South Side; East Carson and Twelfth

Year2005
Classification painting
Medium oil on canvas
Dimensions6 x 18 ft. (182.9 x 548.6 cm)
Credits Commissioned through the Art in Architecture Program
Fine Arts Collection
U.S. General Services Administration
  • For the U.S. Post Office and Courthouse in Pittsburgh, Pennsylvania, Brian Shure painted three large-scale murals, each of which is installed in one of the building’s courtrooms behind the judge’s bench. Gateway Center from Ninth Street Bridge, Fourth and Market; PPG Center and South Side; East Carson and Twelfth all depict well-known Pittsburgh scenes and illustrate the ways in which the old and the new have been integrated into the urban landscape of the city.

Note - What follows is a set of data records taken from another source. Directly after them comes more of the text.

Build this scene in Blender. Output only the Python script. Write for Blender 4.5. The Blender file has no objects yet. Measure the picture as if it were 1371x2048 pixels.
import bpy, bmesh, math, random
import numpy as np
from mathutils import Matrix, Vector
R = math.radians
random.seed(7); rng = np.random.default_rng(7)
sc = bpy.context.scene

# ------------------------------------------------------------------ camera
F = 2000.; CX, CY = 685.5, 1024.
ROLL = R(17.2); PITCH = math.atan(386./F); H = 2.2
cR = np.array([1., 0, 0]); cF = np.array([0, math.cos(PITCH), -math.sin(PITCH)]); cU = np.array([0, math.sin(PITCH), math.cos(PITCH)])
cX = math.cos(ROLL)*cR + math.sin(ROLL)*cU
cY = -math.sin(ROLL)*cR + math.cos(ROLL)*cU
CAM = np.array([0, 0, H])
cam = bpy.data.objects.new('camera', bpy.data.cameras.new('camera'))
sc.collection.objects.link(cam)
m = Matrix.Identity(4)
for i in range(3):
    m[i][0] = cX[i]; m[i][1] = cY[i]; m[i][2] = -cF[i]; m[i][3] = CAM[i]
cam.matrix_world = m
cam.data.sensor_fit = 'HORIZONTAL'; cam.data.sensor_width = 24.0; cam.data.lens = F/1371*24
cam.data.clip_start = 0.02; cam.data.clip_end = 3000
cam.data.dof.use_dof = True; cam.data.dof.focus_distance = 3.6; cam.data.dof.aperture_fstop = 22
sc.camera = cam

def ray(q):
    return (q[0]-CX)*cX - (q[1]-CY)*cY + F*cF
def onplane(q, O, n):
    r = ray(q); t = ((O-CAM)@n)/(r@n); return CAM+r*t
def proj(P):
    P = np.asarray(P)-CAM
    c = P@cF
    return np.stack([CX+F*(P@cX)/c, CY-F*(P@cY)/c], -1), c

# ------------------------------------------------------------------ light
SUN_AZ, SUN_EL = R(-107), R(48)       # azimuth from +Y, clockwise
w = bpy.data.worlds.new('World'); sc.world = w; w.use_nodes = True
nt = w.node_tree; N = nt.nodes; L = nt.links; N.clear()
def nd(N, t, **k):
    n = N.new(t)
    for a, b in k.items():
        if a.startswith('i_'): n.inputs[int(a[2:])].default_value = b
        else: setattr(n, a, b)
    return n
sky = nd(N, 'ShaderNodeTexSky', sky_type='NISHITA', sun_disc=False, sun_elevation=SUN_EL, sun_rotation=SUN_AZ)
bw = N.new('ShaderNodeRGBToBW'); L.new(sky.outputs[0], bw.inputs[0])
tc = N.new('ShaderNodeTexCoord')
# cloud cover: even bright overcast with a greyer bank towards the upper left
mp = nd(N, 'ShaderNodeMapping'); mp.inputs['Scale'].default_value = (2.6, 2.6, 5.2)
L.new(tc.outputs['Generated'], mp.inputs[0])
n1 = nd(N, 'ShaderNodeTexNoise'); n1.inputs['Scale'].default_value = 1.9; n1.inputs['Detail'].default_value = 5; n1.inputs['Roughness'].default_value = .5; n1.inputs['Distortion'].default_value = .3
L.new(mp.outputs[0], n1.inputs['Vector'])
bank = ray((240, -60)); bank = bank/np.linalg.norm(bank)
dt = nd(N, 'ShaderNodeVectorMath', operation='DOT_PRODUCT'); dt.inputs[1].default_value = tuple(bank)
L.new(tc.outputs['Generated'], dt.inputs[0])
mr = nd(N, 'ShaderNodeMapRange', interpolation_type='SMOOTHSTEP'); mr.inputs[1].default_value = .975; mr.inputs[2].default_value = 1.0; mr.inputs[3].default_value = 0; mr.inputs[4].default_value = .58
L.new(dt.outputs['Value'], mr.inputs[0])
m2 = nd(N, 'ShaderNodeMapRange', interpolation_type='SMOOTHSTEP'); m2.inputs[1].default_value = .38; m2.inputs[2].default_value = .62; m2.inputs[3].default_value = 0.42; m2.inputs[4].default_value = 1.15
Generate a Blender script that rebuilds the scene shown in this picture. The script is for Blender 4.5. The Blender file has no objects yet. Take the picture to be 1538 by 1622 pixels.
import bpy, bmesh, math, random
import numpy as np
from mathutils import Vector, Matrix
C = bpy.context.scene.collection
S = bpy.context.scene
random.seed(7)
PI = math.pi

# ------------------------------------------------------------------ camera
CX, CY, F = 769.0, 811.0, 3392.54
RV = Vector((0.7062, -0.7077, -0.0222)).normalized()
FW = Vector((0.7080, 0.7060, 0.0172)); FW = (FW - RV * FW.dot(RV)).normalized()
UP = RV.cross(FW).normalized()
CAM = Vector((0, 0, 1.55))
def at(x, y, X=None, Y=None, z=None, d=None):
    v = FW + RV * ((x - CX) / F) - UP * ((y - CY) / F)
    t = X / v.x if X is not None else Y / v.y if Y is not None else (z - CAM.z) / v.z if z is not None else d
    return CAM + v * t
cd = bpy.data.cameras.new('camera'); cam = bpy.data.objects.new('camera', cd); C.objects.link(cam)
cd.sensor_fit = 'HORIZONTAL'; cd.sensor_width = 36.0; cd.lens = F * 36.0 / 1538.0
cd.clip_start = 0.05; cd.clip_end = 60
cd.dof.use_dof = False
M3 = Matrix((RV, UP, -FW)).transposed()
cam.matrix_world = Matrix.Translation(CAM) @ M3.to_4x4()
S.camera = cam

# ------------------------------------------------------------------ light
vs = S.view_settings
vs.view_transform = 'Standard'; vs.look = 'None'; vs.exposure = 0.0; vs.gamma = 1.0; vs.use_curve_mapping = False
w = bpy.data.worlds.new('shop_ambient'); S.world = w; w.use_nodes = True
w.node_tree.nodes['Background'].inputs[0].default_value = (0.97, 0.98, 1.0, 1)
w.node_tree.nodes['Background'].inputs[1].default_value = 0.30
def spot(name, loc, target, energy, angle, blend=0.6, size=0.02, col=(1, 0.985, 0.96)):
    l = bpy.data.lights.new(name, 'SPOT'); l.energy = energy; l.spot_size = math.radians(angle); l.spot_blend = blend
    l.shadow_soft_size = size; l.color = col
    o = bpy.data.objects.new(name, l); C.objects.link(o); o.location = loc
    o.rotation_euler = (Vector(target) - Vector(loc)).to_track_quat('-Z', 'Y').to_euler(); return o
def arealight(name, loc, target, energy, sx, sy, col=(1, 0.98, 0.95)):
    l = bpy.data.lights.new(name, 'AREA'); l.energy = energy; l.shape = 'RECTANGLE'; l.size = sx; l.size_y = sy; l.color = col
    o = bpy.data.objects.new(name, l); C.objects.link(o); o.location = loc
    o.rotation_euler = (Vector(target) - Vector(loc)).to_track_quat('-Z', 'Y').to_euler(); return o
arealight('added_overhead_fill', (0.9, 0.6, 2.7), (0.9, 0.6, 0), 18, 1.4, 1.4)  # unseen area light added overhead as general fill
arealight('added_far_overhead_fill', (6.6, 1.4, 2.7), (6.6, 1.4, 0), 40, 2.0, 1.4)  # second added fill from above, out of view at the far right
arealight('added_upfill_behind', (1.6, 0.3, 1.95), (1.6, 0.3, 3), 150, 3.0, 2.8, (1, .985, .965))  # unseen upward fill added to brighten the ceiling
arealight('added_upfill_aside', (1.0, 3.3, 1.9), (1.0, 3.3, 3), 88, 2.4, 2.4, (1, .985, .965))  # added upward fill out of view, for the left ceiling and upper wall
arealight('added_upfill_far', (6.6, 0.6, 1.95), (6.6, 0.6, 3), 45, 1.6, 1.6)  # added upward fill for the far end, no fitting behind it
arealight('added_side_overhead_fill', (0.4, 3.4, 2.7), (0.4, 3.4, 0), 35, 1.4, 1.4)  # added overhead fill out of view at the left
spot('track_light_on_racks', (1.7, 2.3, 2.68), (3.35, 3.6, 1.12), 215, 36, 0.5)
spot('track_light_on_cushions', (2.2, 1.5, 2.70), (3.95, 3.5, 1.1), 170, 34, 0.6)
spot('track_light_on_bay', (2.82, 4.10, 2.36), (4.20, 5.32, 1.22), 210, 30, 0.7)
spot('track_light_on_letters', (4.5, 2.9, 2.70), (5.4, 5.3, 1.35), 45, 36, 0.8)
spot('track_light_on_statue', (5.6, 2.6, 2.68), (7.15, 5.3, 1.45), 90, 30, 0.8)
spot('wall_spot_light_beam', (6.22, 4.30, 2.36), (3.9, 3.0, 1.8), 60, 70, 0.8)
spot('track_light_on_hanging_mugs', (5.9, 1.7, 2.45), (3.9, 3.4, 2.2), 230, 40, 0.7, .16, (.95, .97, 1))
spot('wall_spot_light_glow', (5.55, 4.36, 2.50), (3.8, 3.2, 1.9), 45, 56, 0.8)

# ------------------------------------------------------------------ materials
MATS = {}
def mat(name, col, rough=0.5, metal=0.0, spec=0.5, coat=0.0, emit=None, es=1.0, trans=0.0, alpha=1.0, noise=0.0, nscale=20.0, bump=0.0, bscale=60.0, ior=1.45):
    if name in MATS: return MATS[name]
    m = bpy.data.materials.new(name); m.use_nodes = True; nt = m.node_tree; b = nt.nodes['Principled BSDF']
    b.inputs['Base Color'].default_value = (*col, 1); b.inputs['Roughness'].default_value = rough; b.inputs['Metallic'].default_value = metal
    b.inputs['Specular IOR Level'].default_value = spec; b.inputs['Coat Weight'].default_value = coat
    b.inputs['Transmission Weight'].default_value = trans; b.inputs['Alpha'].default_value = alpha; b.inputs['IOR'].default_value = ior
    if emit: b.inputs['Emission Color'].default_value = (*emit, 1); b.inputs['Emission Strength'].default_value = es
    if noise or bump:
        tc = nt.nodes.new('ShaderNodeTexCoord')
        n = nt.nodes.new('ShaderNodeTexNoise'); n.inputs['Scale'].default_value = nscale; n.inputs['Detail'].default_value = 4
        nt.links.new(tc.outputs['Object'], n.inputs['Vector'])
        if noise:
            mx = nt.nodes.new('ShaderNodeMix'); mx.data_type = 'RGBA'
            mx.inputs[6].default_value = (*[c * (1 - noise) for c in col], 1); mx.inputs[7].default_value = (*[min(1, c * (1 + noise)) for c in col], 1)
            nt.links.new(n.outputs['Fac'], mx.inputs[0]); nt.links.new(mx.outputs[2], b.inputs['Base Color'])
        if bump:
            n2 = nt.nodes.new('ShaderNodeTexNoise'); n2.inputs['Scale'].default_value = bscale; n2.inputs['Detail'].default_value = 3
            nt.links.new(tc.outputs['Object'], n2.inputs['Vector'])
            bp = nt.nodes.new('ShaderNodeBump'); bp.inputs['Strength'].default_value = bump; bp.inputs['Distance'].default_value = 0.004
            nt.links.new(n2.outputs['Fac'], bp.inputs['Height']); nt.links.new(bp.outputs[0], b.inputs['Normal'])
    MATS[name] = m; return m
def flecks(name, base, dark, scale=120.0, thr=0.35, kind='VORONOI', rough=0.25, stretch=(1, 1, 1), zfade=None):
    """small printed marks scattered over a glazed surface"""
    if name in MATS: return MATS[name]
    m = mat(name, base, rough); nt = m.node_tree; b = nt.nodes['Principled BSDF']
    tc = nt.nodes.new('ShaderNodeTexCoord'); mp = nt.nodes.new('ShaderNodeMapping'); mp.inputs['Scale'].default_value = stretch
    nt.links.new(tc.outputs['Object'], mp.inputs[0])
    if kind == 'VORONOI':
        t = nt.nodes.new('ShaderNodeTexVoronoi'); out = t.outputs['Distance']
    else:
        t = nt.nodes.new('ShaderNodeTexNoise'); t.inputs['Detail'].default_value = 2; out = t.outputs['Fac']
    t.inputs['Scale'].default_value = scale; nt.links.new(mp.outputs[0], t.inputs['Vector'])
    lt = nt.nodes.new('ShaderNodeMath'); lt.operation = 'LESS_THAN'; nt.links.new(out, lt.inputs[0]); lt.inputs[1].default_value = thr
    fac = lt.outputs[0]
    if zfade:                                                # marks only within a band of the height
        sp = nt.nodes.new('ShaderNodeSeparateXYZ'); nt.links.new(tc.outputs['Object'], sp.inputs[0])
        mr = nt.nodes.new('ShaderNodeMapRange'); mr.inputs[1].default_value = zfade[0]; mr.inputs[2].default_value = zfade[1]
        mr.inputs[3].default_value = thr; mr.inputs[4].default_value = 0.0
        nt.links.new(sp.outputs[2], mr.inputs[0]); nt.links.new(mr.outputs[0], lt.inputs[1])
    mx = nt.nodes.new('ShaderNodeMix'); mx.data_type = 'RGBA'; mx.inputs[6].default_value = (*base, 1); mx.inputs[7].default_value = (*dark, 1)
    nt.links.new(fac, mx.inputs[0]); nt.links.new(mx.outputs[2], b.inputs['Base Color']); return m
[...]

    South Side; East Carson and Twelfth serves as an interesting complement to Shure’s other two paintings. Whereas Gateway Center from Ninth Street Bridge and Fourth and Market; PPG Center depict Pittsburgh’s revitalized downtown business district, South Side; East Carson and Twelfth focuses on the more human subject of a typical Pittsburgh neighborhood.


    The appearance of South Side has evolved over its long and rich history, adapting to the needs of its inhabitants, as well as to those of the city. By the 1850s, the neighborhood served as a commercial center for the region’s emerging glass industry. During this period there existed over sixty glass shops in the area, which accounted for more than half of the country’s glass production. In the 1880s, South Side witnessed an influx of European immigrants who came to Pittsburgh seeking work in the iron foundries and steel mills. The immigrants formed communities within the neighborhood and the area became densely populated with houses, churches, schools, and various businesses. The Pittsburgh industrial and economic boom lasted for about a century until the city’s steel industry rapidly declined in the 1970s. Now, in the twenty-first century, South Side is experiencing a neighborhood revitalization, which Brian Shure chose to capture in his mural. The painting juxtaposes the East Carson Street business district in the foreground with its supporting residential community, which spreads up into the distant hillside. To the right are East Carson Street’s Victorian buildings in various stages of renovation. In recent years, the neighborhood has been recognized as a local and national historic district and boasts the region’s largest and best collection of Victorian commercial architecture. Known among the city’s denizens as Pittsburgh’s “cultural district,” South Side is now home to a wide variety of businesses, restaurants, art galleries and retail shops and has been recognized as a model for historic preservation.